Confirmation (!) : la décision commentée (Cass com., 5 juin 2024, n° 22-20.930) rejette le pourvoi formé contre l’arrêt de la Cour d’appel de Versailles.
Sur le fondement de la bonne foi, prévue par l’article 1134, alinéa 3 du code civil, dans sa rédaction antérieure à celle issue de l’ordonnance du 10 février 2016, la Cour de cassation met en balance la prérogative contractuelle de la FDJ d’implanter un nouveau point de vente avec son obligation d’exécuter de bonne foi le contrat conclu avec le commerçant. Compte tenu de la très grande proximité des deux points de vente, séparés en l’espèce par une distance de quinze mètres, et du risque de transfert des clients, elle en déduit le manquement à son obligation de loyauté par la FDJ.
Arrêt Cour com, 26 juin 2024, n°23-14.085 :
Ce qu'il faut retenir
Le franchiseur doit transmettre au candidat franchisé toutes les informations déterminantes de son consentement, y compris lorsque le franchiseur a eu connaissance de ces informations entre la date de remise du DIP et la signature du contrat de franchise.
Pour aller plus loin
Dans cette affaire, une société franchisée avait rencontré des difficultés financières avant d’être placée en liquidation judiciaire. Les associés de la société franchisée avaient assigné le franchiseur pour obtenir la nullité du contrat de franchise pour dol, considérant ne pas avoir été informés, pendant la phase précontractuelle, de la situation financière obérée de certains membres du réseau.

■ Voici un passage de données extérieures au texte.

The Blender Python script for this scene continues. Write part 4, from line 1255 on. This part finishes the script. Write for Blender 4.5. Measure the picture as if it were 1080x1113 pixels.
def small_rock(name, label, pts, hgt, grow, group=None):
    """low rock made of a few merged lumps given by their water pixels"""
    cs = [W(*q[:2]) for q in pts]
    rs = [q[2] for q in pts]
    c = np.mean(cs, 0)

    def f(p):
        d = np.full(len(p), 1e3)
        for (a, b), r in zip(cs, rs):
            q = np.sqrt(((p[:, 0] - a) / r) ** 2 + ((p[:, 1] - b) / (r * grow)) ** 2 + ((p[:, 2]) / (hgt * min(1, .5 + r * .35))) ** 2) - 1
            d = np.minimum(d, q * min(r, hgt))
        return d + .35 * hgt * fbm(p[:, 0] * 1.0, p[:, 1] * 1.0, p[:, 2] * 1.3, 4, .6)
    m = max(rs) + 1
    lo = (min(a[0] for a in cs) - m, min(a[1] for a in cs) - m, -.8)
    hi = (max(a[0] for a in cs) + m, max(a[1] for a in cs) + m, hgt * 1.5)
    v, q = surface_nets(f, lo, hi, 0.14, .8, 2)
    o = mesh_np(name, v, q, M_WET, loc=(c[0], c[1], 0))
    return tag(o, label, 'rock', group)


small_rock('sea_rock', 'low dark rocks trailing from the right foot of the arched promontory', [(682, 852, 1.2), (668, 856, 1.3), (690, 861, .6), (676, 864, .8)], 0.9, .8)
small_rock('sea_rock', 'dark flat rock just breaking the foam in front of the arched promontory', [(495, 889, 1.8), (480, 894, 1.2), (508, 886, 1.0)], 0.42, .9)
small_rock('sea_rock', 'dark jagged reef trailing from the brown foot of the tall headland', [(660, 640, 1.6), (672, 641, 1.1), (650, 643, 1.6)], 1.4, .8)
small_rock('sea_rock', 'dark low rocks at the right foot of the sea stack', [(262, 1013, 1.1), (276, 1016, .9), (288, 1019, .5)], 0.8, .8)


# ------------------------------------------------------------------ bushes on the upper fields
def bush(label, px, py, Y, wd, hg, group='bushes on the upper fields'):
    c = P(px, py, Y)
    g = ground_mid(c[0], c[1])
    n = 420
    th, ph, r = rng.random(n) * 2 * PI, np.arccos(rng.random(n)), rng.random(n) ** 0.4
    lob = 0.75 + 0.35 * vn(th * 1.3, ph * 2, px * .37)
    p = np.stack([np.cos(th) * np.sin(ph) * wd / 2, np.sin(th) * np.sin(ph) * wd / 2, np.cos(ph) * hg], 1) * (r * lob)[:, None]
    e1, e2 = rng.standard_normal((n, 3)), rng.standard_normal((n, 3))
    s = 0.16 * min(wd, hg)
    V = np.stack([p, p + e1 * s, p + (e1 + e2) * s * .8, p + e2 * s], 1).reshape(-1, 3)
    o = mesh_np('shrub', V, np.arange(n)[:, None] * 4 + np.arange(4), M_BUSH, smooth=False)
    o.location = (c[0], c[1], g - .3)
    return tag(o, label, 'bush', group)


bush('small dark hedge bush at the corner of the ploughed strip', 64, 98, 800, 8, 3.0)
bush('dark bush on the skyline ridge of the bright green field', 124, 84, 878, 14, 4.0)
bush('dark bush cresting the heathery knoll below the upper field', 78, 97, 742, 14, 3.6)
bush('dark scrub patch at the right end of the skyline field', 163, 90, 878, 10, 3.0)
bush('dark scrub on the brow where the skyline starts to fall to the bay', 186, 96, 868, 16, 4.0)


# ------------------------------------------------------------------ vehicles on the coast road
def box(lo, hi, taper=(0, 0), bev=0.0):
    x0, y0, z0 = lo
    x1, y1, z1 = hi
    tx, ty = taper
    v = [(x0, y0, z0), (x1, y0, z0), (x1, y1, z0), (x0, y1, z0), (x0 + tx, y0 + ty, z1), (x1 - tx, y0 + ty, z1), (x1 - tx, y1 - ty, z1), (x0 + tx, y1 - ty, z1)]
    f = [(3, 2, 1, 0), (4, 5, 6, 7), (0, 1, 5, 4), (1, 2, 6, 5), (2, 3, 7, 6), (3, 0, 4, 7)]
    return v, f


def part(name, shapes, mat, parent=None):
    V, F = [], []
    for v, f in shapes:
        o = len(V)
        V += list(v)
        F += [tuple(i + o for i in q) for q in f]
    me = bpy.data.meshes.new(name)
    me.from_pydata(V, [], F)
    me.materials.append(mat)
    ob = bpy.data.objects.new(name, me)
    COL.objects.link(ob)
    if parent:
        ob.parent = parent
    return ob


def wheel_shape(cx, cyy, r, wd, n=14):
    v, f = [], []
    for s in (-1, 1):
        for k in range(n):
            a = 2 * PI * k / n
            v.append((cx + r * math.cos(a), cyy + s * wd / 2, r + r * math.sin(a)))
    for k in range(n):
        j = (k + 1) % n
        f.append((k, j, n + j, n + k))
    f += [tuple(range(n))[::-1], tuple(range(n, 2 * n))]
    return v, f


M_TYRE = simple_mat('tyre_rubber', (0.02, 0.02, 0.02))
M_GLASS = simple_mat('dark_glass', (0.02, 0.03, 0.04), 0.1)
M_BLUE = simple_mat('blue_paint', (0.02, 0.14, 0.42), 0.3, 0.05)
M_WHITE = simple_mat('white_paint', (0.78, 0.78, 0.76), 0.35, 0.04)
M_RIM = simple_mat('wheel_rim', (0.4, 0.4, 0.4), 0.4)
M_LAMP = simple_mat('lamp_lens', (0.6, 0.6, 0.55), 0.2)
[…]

La Cour d’appel de Paris avait rejeté cette demande en relevant que le DIP transmis par le franchiseur était conforme aux articles L. 330-3 et R. 330-1 du Code de commerce (CA Paris, 5-4, 4 janvier 2023, n°20/11055).
Rebondissement (!) : la décision commentée (Cass.com., 26 juin 2024, n°23-14.085, Publié au Bulletin) casse l’arrêt de la Cour d’appel de Paris en lui faisant grief de ne pas avoir recherché si le franchiseur « n’avait pas gardé intentionnellement le silence sur les procédures collectives survenues dans le réseau après la remise du DIP et avant la signature du contrat de franchise et si cette information n’aurait pas dissuadé [le franchisé] de contracter ».
Ainsi, par exemple, le franchiseur qui garde intentionnellement le silence sur les procédures collectives survenues dans le réseau après la remise du DIP et avant la signature du contrat de franchise est l’auteur d’un dol dès lors que la transmission de cette information au candidat franchisé l’aurait dissuadé de contracter.
De manière plus générale, toute information survenue après la remise du DIP et avant la signature du contrat de franchise, peut emporter la nullité du contrat s’il est démontré que le candidat franchisé n’aurait pas signé s’il en avait eu connaissance.